Real-and-Present: Investigating the Use of Life-Size 2D Video Avatars in HMD-Based AR Teleconferencing

TL;DR

This paper investigates the use of life-size 2D video avatars in AR teleconferencing to balance visual fidelity and co-presence, addressing limitations of existing methods and considering the impact of HMD Field of View on user experience.

Contribution

It introduces a pilot and user study to determine optimal avatar placement, develops a prototype, and models FoV effects for improved AR teleconferencing.

Findings

Optimal avatar placement depends on FoV size.

The prototype effectively balances fidelity and co-presence.

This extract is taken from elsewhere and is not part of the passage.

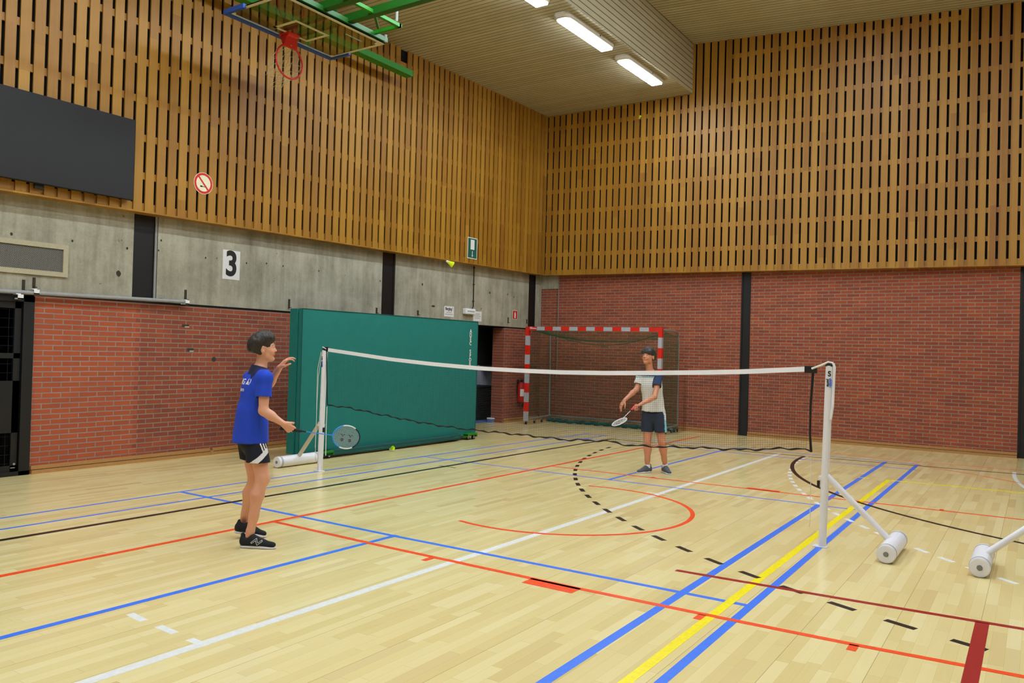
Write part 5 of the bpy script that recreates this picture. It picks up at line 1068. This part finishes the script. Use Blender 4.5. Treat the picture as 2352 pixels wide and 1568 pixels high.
# ---------------------------------------------------------------- the boy in the white and navy shirt
boy = empty('person', floor_at(1507, 1084)+(0,), label='boy in white and navy shirt behind the net, facing the camera side', cat='person')
D = 10.78; Ff = nrm(C3(-.42, 0, -.9)); Rr = nrm(np.cross(Ff, Uu)); AX = (Rr, Ff, Uu)
J = dict(pel=PX(1501, 955, D), waist=PX(1500, 925, D), chest=PX(1496, 885, D), top=PX(1494, 864, D), neck=PX(1493, 849, D), head=PX(1490, 819, D-.02),
         shR=PX(1471, 864, D+.06), shL=PX(1514, 865, D-.08), elR=PX(1462, 894, D+.0), wrR=PX(1434, 919, D-.14), elL=PX(1503, 912, D-.25), wrL=PX(1472, 928, D-.36),
         hipR=PX(1489, 960, D+.03), hipL=PX(1514, 958, D-.04), knR=PX(1487, 1014, D-.03), knL=PX(1520, 1014, D-.06), anR=PX(1487, 1071, D-.0), anL=PX(1528, 1069, D+.03))
lo = np.min(list(J.values()), 0)-.26; hi = np.max(list(J.values()), 0)+.24; lo[2] = 0
v = Vol(lo, hi, .0055)
v.cone(J['pel'], J['waist'], .125, .112, .03, Ff, .74); v.cone(J['waist'], J['chest'], .112, .130, .03, Ff, .70); v.cone(J['chest'], J['top'], .130, .10, .03, Ff, .66); v.cone(J['shR'], J['shL'], .042, .042, .03)
v.cone(J['neck']-Uu*.05, J['head']-Uu*.045, .050, .044, .02)
hF = nrm(C3(-.66, .22, -.72)); A2, L2 = head(v, J['head'], hF, nrm(Uu-hF*.25), 1.0)
v.cone(J['shR'], J['elR'], .043, .034, .02); v.cone(J['elR'], J['elR']*.6+J['wrR']*.4, .034, .033, .02); v.cone(J['elR']*.7+J['wrR']*.3, J['wrR'], .033, .023, .02)
v.cone(J['shL'], J['elL'], .043, .034, .02); v.cone(J['elL'], J['elL']*.6+J['wrL']*.4, .034, .033, .02); v.cone(J['elL']*.7+J['wrL']*.3, J['wrL'], .033, .023, .02)
for s_ in 'RL':
    hp, kn, an = J['hip'+s_], J['kn'+s_], J['an'+s_]; sh = an-kn
    v.cone(hp, kn, .076, .050, .03); v.ell(kn+Ff*.010, AX, (.045, .046, .055), .02); v.cone(kn, kn+sh*.32-Ff*.015, .044, .053, .02); v.cone(kn+sh*.3-Ff*.012, kn+sh*.75, .052, .034, .02); v.cone(kn+sh*.7, an, .035, .031, .02)
    v.cone(an, an-Uu*.035, .031, .027, .015)
gN = C3(-.55, -.1, .5)
hc_ = PX(1423, 968.5, D-.72); gp = PX(1455, 936, D-.36); A_ = nrm(hc_-gp); bt = hc_-A_*.552
hand(v, J['wrR'], C3(-.55, -.78, -.2), C3(.5, -.3, .3), False, [.35, .4, .45, .5], .05, (.5, .3), .95)
hF_ = nrm(bt+A_*.085-J['wrL']); hand(v, J['wrL'], C3(-.80, -.25, -.45), C3(.1, -.95, -.1), True, [1.1, 1.15, 1.15, 1.1], .02, (.35, .7), .95)
skin_obj('body', v, ['skin_tan', 'lip'], boy, lambda c: ((np.abs((c-L2(0, .088, -.055))@A2[1]) < .009) & (np.abs((c-L2(0, 0, -.0555))@A2[2]) < .0075) & (np.abs((c-L2(0, 0, 0))@A2[0]) < .023)).astype(int))
eyes(boy, A2, L2, 1., 'skin_tan'); hairdo(boy, A2, L2, 'hair_brown', True, -.058, .012)
v = Vol(lo, hi, .006); hem = PX(1500, 944, D)
v.cone(J['top'], J['chest'], .112, .148, .03, Ff, .66); v.cone(J['chest'], J['waist'], .146, .142, .03, Ff, .76); v.cone(J['waist'], hem-Uu*.1+Rr*-.012, .142, .185, .03, Ff, .76)
v.cone(J['shR'], J['shL'], .054, .054, .03); v.cone(J['neck']-Uu*.05, J['neck']-Uu*.012, .064, .060, .02)
eR = J['shR']+(J['elR']-J['shR'])*.62; eL = J['shL']+(J['elL']-J['shL'])*.48; dR_ = nrm(J['elR']-J['shR']); dL_ = nrm(J['elL']-J['shL'])
sleeve(v, J['shR'], eR, dR_, .053, .060); sleeve(v, J['shL'], eL, dL_, .054, .062); v.cut(hem, nrm(-Uu)); nk2 = J['neck']-Uu*.004; nn2 = nrm(Uu+Ff*.2); v.cut(nk2, nn2)
dropR, dropL = sleeve_drop(eR, dR_, .056), sleeve_drop(eL, dL_, .058)
def tee_drop(c):
    cap = (c[:, 2] < hem[2]+.0035) & (np.hypot((c-hem)@Rr/.160, (c-hem)@Ff/.122) < 1.0)
    return cap | ((np.abs((c-nk2)@nn2) < .0045) & (np.hypot((c-nk2)@Rr, (c-nk2)@Ff) < .054)) | dropR(c) | dropL(c)
zS = PX(1490, 863.5, D)[2]
def tee_pick(c):
    z = c[:, 2]; x = (c-J['chest'])@Rr; m = np.zeros(len(c), int); m[z > zS] = 1
    m[(np.abs(z-(zS-.016)) < .006) & (x < .2) & (x > -.11)] = 2; m[(np.linalg.norm((c-J['shL'])-np.outer((c-J['shL'])@dL_, dL_), axis=1) < .068) & ((c-eL)@dL_ < .005) & ((c-J['shL'])@dL_ > -.07)] = 1; return m
tee = skin_obj('shirt', v, ['tee_grey', 'band_navy', 'teal_stripe'], boy, tee_pick, lambda V: folds(V, J['chest'], .008, 8), tee_drop, 2); sd = tee.modifiers.new('thickness', 'SOLIDIFY'); sd.thickness = .003; sd.offset = -1
v = Vol(lo, hi, .006); bR = PX(1488, 991, D-.0); bL = PX(1518, 991, D-.05)
v.cone(J['pel']+Uu*.06, J['pel']+Uu*.03, .130, .140, .03, Ff, .76); v.cone(J['pel']+Uu*.0, J['pel']-Uu*.045, .105, .098, .02, Ff, .95); v.cone(J['hipR']+Uu*.03, bR-Uu*.08-Rr*-.006, .094, .080, .008); v.cone(J['hipL']+Uu*.03, bL-Uu*.08-Rr*.006, .094, .080, .008); v.cut(bR-Uu*.0, nrm(-Uu))
zA = PX(1520, 963, D)[2]
def sh_pick(c):
    q = c-bL; x = q@Rr; y = q@Ff; m = np.zeros(len(c), int); s_ = (x < -.035) & (y > -.035) & (y < .045); m[s_ & (c[:, 2] > zA)] = 1; m[s_ & (c[:, 2] <= zA)] = 2; return m
shorts = skin_obj('shorts', v, ['shorts_slate', 'side_white', 'side_aqua'], boy, sh_pick, lambda V: folds(V, J['pel'], .006, 9), lambda c: (c[:, 2] < bR[2]+.0035) & ((np.hypot((c-bR)@Rr, (c-bR)@Ff) < .082) | (np.hypot((c-bL)@Rr, (c-bL)@Ff) < .08)), 1)
sd = shorts.modifiers.new('thickness', 'SOLIDIFY'); sd.thickness = .003; sd.offset = -1
for s_ in 'RL':
    an = J['an'+s_]; v = Vol(an-.12, an+.12, .004); v.cone(an-Uu*.05, an+Uu*.012, .037, .039, .01); v.cut(an+Uu*.03, Uu); skin_obj('sock', v, ['sock_white'], boy)
for s_, h_, t_ in (('R', (1496, 1080), (1468, 1089)), ('L', (1526, 1077), (1532, 1089))):
    an = J['an'+s_]; base_ = V3(an[0], an[1], 0); F_ = nrm(C3(-.80, 0, -.6)) if s_ == 'R' else nrm(C3(.16, 0, -1)); F_[2] = 0; F_ = nrm(F_)
    shoe(boy, base_-F_*.062, base_+F_*.195, Uu, 'shoe_grey', 'sole_white', laces='logo_grey')
settle(boy)
racket('white badminton racket with coral grip held low by the boy behind the net', bt, A_, C3(.85, .25, -.58), ('grip_coral', 'frame_white', 'frame_white', 'frame_white', 'frame_white'), 'logo_red', 'frame_white')
# ================================================================ light and colour management
sc = bpy.context.scene
ld = bpy.data.lights.new('passage_fill_light', 'AREA'); ld.energy = 22; ld.size = .6; ld.color = (.75, .85, 1); lo_ = bpy.data.objects.new('passage_fill_light', ld); lo_.location = (XW-1.75, 7.3, 2.3); COL.objects.link(lo_)  # added area light without a fitting, brightens the grey passage wall
w = bpy.data.worlds.new('world'); sc.world = w; w.use_nodes = True; w.node_tree.nodes['Background'].inputs[0].default_value = (.5, .6, .8, 1); w.node_tree.nodes['Background'].inputs[1].default_value = .1
sc.view_settings.view_transform = 'Standard'; sc.view_settings.look = 'None'; sc.view_settings.gamma = 1; sc.view_settings.use_curve_mapping = False
sc.view_settings.exposure = 0.0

Models predict avatar placement across different HMD FoV conditions.

Abstract

Augmented Reality (AR) teleconferencing allows separately located users to interact with each other in 3D through agents in their own physical environments. Existing methods leveraging volumetric capturing and reconstruction can provide a high-fidelity experience but are often too complex and expensive for everyday usage. Other solutions target mobile and effortless-to-setup teleconferencing on AR Head Mounted Displays (HMD). They directly transplant the conventional video conferencing onto an AR-HMD platform or use avatars to represent remote participants. However, they can only support either a high fidelity or a high level of co-presence. Moreover, the limited Field of View (FoV) of HMDs could further influence users' immersive experience. To achieve a balance between fidelity and co-presence, we explore using life-size 2D video-based avatars (video avatars for short) in AR teleconferencing. Specifically, with the potential effect of FoV on users' perception of proximity, we first conduct a pilot study to explore the local-user-centered optimal placement of video avatars in small-group AR conversations. With the placement results, we then implement a proof-of-concept prototype of video-avatar-based teleconferencing. We conduct user evaluations with the prototype to verify its effectiveness in balancing fidelity and co-presence. Following the indication in the pilot study, we further quantitatively explore the effect of FoV size on the video avatar's optimal placement through a user study involving more FoV conditions in a VR-simulated environment. We regress placement models to serve as references for computationally determining video avatar placements in such teleconferencing applications on various existing AR HMDs and future ones with bigger FoVs.